Scripts that build scenes
● ● ● ● ●
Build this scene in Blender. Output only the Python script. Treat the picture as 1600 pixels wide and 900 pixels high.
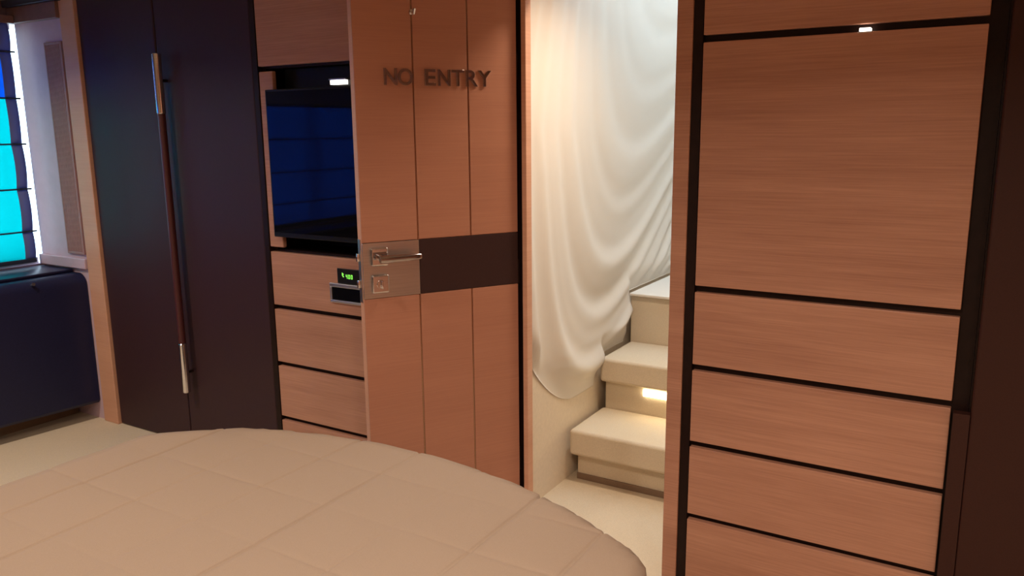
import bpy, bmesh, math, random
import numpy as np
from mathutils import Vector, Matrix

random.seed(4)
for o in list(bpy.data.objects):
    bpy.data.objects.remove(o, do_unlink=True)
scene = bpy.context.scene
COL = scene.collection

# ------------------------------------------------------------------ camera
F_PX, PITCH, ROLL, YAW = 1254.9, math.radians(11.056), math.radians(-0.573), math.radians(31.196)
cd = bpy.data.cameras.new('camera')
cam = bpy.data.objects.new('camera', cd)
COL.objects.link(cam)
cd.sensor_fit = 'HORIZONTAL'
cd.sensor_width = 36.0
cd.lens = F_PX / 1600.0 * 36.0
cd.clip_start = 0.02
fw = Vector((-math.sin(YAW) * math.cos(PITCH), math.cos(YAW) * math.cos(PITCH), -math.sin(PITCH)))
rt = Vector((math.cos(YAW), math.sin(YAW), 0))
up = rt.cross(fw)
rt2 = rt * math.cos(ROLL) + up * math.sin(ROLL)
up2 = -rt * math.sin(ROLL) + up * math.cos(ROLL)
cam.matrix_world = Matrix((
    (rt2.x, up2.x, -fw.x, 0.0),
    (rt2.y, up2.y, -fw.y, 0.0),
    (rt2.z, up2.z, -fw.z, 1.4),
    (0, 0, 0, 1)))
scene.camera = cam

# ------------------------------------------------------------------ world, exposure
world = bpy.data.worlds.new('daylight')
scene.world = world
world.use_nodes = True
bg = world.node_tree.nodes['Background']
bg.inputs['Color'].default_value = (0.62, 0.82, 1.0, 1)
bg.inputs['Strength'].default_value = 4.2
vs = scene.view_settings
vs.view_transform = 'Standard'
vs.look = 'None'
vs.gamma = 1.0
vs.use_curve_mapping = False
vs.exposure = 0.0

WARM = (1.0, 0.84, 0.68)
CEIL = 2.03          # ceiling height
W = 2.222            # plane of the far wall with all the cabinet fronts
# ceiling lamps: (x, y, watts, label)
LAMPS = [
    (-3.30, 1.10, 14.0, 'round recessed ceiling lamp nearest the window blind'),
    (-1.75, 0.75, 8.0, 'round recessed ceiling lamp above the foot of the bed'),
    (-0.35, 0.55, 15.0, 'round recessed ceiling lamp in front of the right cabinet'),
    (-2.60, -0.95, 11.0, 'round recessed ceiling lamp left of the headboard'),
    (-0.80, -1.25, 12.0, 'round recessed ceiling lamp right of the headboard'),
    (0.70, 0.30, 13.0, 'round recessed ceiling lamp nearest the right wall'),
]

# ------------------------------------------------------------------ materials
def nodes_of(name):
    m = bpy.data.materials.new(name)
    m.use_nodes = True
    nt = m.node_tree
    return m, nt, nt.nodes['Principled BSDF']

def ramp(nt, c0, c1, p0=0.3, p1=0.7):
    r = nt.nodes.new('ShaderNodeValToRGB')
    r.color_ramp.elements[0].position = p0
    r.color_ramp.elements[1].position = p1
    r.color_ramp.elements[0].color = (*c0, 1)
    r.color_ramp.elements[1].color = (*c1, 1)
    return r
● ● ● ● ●
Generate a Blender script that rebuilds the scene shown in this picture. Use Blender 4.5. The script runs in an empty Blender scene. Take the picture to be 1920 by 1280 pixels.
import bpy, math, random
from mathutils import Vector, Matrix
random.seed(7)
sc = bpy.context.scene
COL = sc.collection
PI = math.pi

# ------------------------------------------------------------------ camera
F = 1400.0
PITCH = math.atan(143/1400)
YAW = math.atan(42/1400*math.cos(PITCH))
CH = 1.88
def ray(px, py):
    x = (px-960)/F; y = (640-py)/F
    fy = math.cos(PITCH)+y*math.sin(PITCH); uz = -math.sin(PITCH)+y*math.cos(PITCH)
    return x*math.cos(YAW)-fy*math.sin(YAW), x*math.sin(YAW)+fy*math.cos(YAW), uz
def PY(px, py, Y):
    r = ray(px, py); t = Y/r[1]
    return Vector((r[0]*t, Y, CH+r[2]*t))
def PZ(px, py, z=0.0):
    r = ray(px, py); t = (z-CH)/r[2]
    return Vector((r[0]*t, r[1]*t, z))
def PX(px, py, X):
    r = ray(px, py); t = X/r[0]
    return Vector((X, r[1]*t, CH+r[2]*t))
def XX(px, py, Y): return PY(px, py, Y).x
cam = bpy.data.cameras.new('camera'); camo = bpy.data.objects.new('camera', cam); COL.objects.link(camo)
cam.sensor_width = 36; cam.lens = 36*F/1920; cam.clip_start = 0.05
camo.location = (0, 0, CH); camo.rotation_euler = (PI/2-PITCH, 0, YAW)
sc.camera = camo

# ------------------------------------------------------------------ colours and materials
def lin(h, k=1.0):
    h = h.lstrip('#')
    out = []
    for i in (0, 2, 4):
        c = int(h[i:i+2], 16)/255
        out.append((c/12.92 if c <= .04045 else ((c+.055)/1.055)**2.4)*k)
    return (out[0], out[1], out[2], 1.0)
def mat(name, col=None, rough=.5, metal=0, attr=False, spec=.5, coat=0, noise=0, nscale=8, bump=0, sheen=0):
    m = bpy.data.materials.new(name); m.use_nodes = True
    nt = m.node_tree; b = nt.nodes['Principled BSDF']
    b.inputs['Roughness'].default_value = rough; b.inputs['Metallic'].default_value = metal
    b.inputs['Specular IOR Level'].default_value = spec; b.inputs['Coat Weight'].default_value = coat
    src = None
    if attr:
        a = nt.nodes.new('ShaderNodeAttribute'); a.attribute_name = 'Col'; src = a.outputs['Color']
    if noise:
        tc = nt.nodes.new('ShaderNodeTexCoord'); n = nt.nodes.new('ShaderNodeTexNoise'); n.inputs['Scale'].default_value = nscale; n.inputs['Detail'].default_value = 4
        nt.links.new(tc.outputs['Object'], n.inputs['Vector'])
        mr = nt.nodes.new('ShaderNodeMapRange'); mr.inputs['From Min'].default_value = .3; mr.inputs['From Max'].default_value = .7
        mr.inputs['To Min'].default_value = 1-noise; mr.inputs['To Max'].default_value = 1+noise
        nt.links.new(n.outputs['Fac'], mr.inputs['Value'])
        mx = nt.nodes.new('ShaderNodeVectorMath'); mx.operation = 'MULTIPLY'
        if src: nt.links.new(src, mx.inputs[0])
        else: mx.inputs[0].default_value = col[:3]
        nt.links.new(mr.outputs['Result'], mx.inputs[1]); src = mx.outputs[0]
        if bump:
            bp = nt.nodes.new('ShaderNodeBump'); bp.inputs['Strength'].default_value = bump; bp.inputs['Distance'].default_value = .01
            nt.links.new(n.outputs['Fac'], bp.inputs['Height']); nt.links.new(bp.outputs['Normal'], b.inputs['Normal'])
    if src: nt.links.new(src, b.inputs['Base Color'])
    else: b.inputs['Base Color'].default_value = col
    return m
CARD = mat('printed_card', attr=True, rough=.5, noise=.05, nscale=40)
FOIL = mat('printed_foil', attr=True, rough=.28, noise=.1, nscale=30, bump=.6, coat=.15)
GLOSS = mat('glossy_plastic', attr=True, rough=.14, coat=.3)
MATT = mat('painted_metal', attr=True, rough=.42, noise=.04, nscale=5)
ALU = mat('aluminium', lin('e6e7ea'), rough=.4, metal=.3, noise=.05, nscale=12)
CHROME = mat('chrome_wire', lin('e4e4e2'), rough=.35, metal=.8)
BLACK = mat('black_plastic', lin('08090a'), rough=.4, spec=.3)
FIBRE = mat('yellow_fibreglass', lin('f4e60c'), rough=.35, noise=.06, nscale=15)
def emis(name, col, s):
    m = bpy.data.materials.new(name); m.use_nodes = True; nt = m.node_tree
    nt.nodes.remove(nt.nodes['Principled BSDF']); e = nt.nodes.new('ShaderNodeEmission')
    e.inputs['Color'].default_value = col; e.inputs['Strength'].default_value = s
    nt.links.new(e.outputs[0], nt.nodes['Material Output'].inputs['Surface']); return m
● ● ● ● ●
* Problem to solve
Begin with the line that contains "Build this scene", end with the line that contains "COL = scene.collection", and set down every line in that range exactly as it stands, minus the pictures.

* Answer for this exercise
Build this scene in Blender. Output only the Python script. Treat the picture as 1600 pixels wide and 900 pixels high.
import bpy, bmesh, math, random
import numpy as np
from mathutils import Vector, Matrix

random.seed(4)
for o in list(bpy.data.objects):
    bpy.data.objects.remove(o, do_unlink=True)
scene = bpy.context.scene
COL = scene.collection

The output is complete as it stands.